Thomas  Finley


            Thomas  Finley, County Surveyor of Shelby County, was born in Indianapolis, October 18, 1860.  He is the son of  Morris  and  Bridgett  (McVey)  Finley, and is an Irish-American, both of his parents having been born in Ireland. The father came to this country about 1852, and landed at New Orleans, subsequently coming to Indiana.  Thomas is the eldest of six children.  He has received a good common school education, together with quite an extensive course at tow of our best Normal Colleges.  He attended quite a number of terms at the Central Indiana Normal School at Danville, where he completed the course of Surveying and Civil-engineering, and a term or so at the Northern Indiana Normal School, located at Valparaiso.  The family came to this county about 1872, and settled on a farm near Boggstown.  For several years Thomas worked at the various duties which usually fall to the lot of a farmer's boy.  He afterward by means of hard study, and perseverance succeeded in obtaining a teacher's license and began teaching school, about the fall of 1880. In his teaching he became very successful, and the best schools of the county were offered him.  In the spring of 1886, he became a candidate for County Surveyor, and received in the Democratic primary election a large plurality over several competitors.  In the fall, he was still further honored by being elected to that responsible office by a large majority as already intimated.  Mr.

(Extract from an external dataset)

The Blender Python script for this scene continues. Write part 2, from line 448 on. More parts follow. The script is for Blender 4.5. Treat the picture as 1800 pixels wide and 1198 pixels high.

Finley is a Simon-pure Democrat, and cast his first vote for Cleveland, in 1884.  He is a member of St. Joseph's Catholic Church of this city.  He is a self-made young man, and has worked his own way up in the world.  He deserves great credit for what he has already accomplished, and his friends hope that "the end is not yet."
History of Shelby County, Indiana, Chicago: Brant & Fuller, 1887, pages 484.